STATED EXERCISE – Track down each line that has the word "Treat" and copy it.

DATA EXCERPTS –

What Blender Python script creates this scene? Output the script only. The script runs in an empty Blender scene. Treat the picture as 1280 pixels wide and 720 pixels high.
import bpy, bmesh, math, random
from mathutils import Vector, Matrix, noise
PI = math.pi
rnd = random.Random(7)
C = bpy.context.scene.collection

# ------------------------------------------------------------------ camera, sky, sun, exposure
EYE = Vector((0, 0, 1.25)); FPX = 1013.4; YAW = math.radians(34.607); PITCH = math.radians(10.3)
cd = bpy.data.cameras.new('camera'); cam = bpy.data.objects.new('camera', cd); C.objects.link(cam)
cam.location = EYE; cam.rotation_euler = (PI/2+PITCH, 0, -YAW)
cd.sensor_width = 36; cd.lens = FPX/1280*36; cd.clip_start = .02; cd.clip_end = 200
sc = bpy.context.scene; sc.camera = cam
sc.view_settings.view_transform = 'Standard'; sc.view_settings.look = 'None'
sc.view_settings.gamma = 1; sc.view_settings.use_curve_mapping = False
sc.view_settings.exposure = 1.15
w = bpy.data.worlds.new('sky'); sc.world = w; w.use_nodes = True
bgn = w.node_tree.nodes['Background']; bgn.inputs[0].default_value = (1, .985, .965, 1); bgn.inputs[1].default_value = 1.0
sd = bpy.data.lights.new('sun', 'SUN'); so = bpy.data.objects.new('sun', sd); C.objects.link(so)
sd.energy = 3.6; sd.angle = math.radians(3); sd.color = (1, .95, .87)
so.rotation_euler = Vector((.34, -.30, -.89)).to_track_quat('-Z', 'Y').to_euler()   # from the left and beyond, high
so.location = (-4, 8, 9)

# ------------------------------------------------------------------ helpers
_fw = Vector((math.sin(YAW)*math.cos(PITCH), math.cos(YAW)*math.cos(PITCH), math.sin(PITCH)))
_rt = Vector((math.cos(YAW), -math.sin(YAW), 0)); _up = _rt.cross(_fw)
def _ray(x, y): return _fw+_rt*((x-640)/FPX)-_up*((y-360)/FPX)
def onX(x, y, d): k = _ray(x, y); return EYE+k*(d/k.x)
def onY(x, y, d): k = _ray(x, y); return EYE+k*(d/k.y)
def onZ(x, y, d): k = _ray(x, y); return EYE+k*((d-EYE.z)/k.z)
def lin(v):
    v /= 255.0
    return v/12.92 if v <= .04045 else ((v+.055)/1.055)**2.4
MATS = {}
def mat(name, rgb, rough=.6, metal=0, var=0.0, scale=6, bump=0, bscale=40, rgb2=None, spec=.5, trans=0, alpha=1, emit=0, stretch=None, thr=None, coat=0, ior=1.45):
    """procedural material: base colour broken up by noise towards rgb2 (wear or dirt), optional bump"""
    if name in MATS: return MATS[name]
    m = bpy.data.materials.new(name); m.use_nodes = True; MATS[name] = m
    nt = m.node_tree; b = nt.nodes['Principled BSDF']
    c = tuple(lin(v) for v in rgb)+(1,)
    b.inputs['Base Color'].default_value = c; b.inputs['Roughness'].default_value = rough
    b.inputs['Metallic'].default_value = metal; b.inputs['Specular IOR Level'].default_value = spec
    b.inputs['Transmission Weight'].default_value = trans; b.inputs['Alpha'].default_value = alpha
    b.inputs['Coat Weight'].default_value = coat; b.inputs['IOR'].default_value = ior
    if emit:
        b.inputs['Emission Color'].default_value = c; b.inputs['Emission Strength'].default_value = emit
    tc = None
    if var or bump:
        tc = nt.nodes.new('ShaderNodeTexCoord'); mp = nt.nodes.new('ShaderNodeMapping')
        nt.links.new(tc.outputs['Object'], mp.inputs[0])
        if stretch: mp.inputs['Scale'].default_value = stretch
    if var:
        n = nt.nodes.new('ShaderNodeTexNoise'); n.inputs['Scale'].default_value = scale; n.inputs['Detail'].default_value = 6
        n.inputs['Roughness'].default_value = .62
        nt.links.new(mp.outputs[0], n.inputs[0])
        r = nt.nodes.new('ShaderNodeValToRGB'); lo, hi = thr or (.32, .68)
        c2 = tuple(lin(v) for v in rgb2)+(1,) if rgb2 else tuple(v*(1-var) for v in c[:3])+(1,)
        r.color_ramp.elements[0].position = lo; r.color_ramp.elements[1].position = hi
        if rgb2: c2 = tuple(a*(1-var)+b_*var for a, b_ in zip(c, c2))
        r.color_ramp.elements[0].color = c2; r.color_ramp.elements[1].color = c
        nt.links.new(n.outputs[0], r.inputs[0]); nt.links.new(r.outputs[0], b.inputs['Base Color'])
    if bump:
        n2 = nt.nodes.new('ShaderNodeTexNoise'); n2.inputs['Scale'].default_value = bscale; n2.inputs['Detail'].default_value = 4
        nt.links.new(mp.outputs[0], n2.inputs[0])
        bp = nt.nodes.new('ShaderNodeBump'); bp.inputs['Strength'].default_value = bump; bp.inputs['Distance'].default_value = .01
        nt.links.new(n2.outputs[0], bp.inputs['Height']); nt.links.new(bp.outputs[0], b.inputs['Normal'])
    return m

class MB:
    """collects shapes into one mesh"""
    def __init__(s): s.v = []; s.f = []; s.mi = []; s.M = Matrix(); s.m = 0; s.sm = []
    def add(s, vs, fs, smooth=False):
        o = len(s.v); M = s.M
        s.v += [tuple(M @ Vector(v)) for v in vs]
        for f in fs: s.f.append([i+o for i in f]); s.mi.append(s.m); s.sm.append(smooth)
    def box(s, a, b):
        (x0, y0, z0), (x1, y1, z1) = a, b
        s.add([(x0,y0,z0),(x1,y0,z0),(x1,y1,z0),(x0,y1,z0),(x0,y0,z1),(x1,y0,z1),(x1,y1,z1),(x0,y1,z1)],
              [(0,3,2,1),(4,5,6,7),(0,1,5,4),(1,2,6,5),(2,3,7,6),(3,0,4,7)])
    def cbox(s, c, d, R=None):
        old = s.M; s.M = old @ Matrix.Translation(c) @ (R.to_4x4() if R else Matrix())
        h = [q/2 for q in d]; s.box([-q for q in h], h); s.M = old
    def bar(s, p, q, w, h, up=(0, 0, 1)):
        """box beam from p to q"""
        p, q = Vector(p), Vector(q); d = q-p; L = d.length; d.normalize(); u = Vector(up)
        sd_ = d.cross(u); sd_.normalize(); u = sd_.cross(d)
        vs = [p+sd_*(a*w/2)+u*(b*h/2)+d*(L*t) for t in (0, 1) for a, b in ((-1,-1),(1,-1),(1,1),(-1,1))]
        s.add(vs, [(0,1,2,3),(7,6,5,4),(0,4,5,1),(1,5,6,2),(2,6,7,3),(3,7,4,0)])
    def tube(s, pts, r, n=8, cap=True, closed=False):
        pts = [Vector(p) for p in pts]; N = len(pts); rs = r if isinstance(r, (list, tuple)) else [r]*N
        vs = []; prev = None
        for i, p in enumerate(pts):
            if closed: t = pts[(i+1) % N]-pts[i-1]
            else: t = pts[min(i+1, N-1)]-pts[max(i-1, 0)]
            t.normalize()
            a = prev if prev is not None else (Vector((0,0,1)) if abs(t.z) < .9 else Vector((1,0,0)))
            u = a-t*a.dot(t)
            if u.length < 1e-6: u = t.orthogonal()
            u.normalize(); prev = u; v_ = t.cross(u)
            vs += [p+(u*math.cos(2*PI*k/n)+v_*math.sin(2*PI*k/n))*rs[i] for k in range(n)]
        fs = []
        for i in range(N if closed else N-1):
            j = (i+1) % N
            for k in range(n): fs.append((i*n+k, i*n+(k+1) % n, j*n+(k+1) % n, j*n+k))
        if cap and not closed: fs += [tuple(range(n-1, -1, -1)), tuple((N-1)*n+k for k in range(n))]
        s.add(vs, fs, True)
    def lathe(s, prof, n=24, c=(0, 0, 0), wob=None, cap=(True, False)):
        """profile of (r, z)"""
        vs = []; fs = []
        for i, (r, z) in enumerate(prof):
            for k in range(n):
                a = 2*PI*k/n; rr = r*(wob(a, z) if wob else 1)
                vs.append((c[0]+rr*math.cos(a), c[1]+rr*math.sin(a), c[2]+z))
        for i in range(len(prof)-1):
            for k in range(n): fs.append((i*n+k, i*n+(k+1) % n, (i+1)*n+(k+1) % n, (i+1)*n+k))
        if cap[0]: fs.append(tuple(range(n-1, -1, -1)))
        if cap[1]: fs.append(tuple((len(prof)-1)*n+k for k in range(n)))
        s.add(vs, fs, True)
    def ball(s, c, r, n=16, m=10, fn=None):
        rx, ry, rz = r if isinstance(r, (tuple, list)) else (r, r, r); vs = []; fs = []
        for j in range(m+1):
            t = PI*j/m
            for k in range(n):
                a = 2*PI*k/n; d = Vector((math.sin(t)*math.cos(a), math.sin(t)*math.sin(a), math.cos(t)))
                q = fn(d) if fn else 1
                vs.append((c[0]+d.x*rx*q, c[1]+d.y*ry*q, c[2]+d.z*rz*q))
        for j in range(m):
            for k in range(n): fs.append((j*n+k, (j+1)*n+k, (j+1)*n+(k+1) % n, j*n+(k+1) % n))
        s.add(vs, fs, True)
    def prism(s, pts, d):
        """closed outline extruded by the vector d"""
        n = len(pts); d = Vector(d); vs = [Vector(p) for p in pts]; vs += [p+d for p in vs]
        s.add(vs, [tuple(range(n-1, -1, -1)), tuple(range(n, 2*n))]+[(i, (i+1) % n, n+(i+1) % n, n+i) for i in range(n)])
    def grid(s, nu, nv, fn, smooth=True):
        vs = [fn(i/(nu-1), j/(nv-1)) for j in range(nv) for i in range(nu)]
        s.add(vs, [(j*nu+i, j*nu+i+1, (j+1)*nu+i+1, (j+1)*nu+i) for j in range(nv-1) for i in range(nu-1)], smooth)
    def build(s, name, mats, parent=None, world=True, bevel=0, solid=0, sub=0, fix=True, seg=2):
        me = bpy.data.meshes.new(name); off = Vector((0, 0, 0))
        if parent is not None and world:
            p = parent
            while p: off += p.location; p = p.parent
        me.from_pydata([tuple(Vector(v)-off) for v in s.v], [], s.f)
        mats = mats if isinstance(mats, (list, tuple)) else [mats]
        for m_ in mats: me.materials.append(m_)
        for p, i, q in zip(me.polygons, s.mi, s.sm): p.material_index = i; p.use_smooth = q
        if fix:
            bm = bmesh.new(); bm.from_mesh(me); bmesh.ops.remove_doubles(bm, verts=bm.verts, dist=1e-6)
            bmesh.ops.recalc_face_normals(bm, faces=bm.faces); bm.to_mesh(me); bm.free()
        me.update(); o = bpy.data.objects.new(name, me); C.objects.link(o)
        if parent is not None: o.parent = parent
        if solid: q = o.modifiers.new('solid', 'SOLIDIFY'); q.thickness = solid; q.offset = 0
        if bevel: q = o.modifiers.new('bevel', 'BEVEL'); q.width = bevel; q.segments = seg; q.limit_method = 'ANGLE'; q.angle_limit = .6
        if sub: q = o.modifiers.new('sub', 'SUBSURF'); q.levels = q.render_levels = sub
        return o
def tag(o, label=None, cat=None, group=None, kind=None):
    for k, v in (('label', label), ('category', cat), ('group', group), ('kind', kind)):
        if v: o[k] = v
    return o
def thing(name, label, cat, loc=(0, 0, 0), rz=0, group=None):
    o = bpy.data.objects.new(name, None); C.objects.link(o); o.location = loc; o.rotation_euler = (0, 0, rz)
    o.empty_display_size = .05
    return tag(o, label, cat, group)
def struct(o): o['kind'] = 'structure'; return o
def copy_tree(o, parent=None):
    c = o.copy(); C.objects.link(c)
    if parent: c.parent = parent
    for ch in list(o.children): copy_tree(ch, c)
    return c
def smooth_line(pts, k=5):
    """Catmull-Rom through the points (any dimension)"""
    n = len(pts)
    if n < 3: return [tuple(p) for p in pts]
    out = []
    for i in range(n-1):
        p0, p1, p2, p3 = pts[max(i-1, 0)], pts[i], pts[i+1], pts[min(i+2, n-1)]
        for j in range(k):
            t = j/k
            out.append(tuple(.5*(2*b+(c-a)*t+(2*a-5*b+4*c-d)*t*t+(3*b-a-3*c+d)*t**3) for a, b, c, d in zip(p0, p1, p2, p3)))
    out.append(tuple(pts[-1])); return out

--

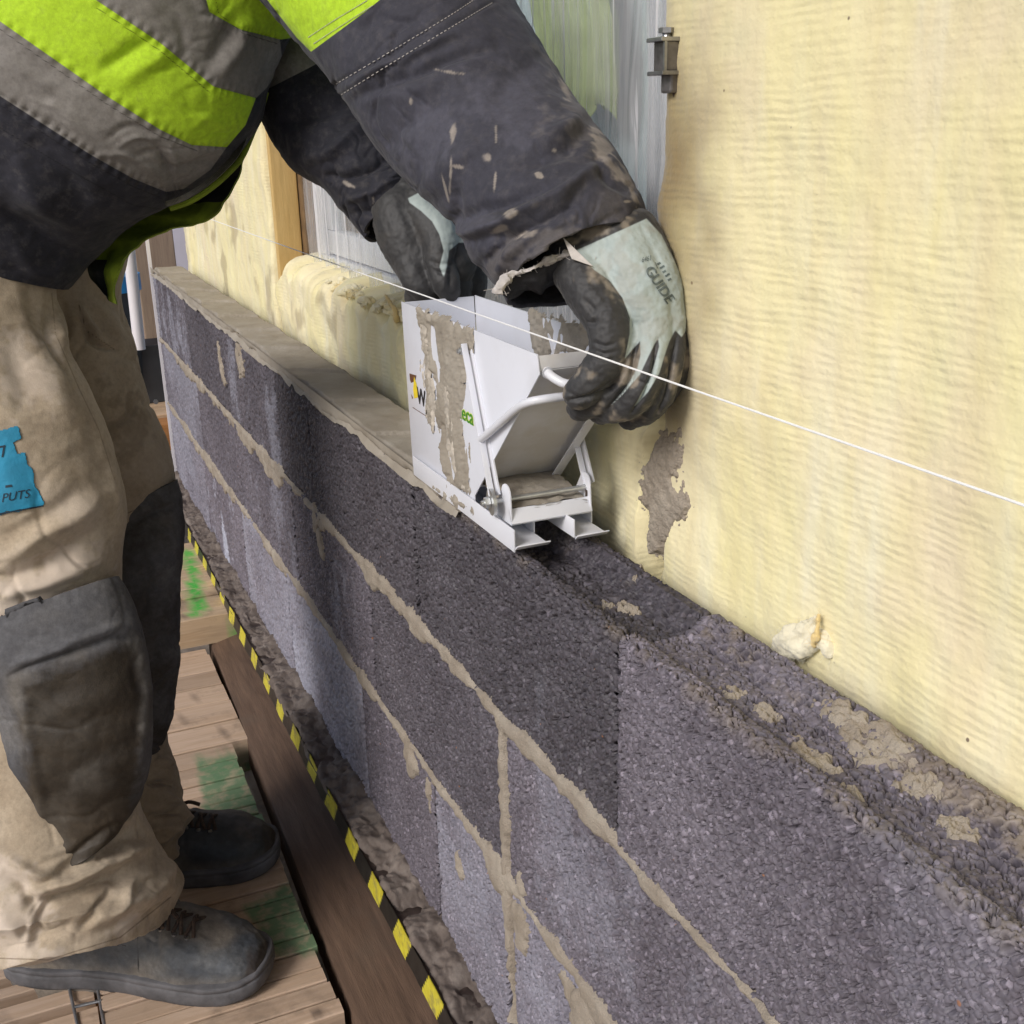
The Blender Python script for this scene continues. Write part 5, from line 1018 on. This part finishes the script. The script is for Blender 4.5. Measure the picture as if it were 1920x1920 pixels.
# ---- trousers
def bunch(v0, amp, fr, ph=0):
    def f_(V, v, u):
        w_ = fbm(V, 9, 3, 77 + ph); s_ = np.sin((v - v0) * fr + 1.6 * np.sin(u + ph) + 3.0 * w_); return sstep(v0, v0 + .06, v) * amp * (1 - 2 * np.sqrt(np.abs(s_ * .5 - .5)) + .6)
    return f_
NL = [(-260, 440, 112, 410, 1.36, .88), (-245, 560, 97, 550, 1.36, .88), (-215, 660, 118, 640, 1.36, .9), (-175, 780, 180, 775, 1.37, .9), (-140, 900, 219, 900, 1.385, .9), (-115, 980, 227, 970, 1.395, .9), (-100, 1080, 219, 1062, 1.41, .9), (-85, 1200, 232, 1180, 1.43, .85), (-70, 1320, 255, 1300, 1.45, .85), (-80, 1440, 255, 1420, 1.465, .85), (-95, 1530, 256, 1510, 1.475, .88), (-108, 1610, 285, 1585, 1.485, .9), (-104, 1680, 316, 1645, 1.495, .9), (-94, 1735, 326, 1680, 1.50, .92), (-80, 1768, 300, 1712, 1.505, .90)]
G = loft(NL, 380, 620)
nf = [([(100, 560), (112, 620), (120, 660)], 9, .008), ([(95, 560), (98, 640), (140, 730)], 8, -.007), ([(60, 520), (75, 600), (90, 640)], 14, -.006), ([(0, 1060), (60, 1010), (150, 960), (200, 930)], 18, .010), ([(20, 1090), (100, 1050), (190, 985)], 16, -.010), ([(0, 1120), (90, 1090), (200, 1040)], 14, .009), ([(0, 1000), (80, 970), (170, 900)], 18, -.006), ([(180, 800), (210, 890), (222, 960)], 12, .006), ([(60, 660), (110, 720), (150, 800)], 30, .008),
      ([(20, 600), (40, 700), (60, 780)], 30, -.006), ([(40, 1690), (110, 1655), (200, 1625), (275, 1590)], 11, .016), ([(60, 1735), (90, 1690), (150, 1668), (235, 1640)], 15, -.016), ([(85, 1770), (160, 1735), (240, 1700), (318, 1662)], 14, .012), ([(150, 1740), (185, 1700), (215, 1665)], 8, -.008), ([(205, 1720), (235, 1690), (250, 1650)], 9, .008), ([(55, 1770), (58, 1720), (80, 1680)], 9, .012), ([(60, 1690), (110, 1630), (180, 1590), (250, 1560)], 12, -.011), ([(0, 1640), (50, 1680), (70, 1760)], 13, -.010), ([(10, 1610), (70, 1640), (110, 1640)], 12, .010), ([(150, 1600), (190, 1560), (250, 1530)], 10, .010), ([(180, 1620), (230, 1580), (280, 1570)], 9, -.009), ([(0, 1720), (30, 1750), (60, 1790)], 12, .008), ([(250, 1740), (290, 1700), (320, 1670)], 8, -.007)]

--

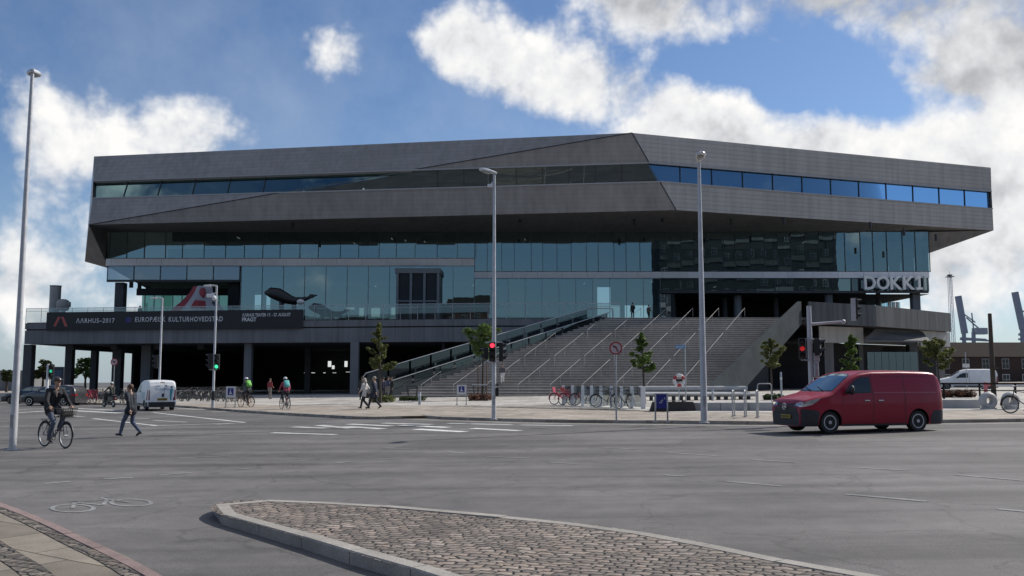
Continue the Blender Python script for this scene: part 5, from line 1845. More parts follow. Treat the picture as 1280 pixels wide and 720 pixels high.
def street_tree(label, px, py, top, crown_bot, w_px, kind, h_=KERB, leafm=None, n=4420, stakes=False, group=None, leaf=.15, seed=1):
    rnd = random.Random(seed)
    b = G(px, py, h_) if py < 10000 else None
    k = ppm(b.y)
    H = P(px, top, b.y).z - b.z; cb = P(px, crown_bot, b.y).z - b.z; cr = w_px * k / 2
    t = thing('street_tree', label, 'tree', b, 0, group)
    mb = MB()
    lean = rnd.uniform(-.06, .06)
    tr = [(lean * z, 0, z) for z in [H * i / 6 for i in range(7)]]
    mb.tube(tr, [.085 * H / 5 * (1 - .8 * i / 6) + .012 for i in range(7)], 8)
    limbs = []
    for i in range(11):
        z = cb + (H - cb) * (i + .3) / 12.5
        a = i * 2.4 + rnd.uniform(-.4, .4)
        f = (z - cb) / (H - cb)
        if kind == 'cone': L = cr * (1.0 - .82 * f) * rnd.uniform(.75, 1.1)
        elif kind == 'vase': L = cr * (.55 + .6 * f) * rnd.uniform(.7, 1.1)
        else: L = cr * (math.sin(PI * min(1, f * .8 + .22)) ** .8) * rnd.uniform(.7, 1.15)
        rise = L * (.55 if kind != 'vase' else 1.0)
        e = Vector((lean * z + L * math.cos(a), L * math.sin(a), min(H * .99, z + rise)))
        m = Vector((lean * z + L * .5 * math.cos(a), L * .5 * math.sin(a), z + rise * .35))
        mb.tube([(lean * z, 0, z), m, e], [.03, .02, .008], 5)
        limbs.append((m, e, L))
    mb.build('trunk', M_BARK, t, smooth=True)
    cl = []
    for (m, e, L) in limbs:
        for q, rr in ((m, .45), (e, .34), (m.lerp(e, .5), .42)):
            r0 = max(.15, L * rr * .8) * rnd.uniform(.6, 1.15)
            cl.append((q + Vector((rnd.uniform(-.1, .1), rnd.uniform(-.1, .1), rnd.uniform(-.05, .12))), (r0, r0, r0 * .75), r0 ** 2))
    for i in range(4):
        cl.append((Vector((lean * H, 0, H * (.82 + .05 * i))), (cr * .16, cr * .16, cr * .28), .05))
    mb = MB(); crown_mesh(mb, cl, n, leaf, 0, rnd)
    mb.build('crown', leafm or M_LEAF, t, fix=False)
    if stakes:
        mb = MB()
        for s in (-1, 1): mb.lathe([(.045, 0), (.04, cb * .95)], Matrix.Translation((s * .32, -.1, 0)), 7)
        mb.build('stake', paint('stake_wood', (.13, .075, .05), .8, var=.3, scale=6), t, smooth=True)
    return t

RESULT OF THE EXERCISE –
What Blender Python script creates this scene? Output the script only. The script runs in an empty Blender scene. Treat the picture as 1280 pixels wide and 720 pixels high.
Continue the Blender Python script for this scene: part 5, from line 1845. More parts follow. Treat the picture as 1280 pixels wide and 720 pixels high.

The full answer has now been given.